| Task details |
Find every line in the records below that holds the word "script" and copy it.
_ _ _ _ _ _ _
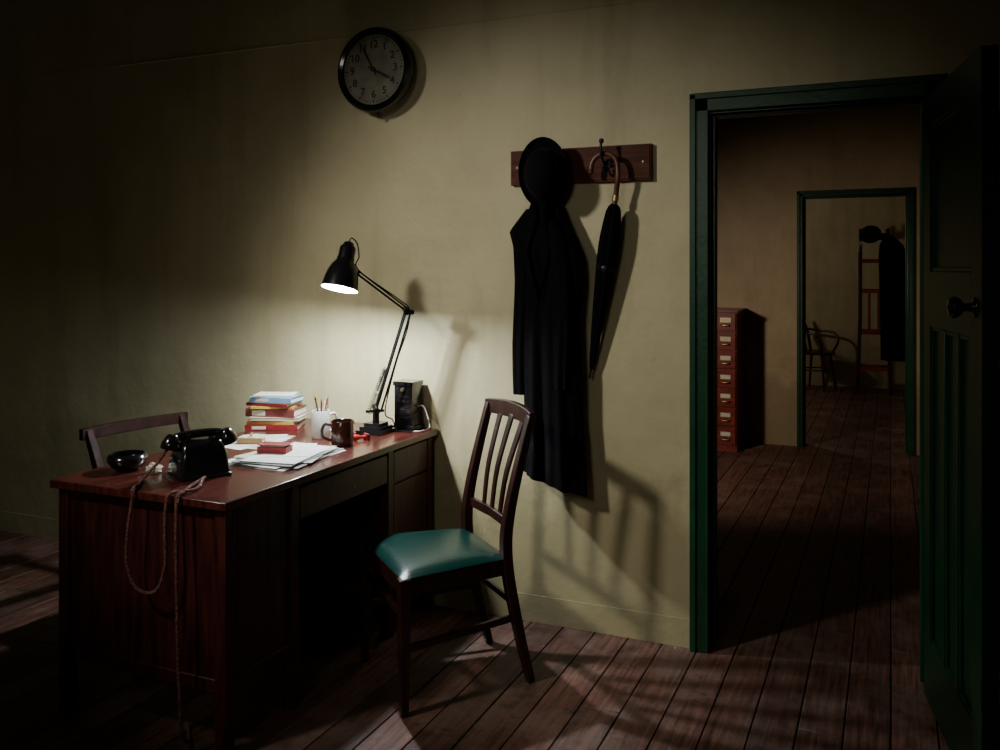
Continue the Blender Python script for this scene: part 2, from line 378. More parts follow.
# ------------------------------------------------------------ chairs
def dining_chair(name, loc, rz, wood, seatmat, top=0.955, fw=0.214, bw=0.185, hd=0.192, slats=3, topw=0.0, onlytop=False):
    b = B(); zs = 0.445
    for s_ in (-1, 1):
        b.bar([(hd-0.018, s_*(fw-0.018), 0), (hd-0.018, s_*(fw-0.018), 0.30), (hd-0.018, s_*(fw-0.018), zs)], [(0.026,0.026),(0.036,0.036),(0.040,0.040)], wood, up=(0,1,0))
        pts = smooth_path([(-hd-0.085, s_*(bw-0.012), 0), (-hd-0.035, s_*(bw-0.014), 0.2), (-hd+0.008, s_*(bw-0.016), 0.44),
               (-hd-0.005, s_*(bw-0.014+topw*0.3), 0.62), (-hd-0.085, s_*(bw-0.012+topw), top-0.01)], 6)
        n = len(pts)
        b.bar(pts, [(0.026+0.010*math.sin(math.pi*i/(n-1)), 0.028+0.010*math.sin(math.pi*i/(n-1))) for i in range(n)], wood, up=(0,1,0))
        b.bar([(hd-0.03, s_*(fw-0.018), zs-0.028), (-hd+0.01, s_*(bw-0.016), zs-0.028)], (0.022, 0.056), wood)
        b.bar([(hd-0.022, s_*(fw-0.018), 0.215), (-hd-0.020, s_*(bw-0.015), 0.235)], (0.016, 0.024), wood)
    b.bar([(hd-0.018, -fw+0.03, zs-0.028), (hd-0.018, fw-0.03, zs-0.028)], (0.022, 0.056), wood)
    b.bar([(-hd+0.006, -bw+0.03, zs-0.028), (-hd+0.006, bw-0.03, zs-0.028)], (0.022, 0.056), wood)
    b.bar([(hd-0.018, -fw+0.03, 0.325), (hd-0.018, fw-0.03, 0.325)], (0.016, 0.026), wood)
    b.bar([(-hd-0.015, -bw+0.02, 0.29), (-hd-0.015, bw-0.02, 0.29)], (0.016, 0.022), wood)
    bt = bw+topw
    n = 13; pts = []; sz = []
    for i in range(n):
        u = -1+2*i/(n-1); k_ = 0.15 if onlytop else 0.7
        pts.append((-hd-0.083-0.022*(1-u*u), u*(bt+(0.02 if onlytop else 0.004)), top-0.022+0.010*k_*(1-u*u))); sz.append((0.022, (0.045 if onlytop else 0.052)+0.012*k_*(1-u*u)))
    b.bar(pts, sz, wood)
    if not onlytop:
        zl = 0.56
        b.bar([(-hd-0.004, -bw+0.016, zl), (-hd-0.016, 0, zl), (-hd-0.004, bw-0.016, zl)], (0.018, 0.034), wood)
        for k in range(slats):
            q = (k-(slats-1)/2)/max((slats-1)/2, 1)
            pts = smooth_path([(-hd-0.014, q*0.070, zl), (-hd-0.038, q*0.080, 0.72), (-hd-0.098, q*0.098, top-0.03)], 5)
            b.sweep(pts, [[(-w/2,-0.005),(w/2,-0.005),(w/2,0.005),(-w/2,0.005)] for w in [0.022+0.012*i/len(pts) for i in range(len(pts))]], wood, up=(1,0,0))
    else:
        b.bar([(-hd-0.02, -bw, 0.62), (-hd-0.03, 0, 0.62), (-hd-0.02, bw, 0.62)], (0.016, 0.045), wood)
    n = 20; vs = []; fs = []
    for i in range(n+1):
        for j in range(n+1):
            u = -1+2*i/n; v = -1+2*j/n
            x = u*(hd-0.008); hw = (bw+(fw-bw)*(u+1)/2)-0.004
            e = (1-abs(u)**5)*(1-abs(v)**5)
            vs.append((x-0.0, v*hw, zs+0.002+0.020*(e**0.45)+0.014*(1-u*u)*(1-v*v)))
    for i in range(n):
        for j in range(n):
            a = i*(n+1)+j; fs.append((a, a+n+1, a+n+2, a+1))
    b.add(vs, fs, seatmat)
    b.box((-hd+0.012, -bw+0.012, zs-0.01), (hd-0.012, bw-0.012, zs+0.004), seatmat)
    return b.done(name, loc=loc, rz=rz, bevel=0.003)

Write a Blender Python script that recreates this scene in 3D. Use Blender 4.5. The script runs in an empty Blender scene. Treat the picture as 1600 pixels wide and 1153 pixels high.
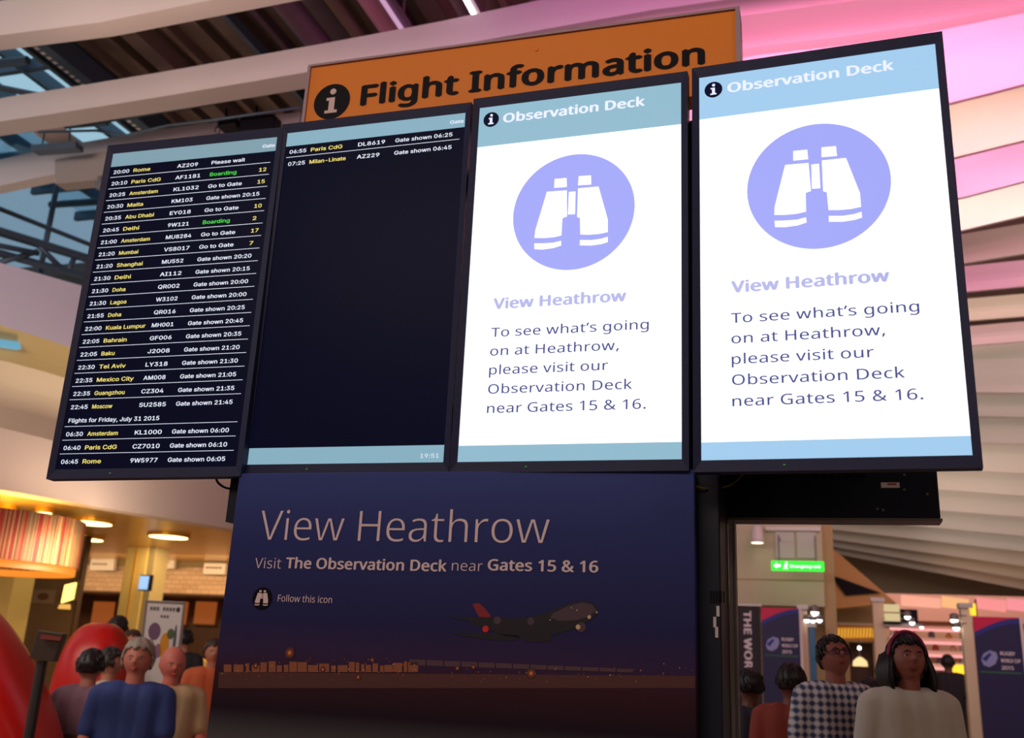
_ _ _ _ _ _ _
| Solution to this task |
Continue the Blender Python script for this scene: part 2, from line 378. More parts follow.
Write a Blender Python script that recreates this scene in 3D. Use Blender 4.5. The script runs in an empty Blender scene. Treat the picture as 1600 pixels wide and 1153 pixels high.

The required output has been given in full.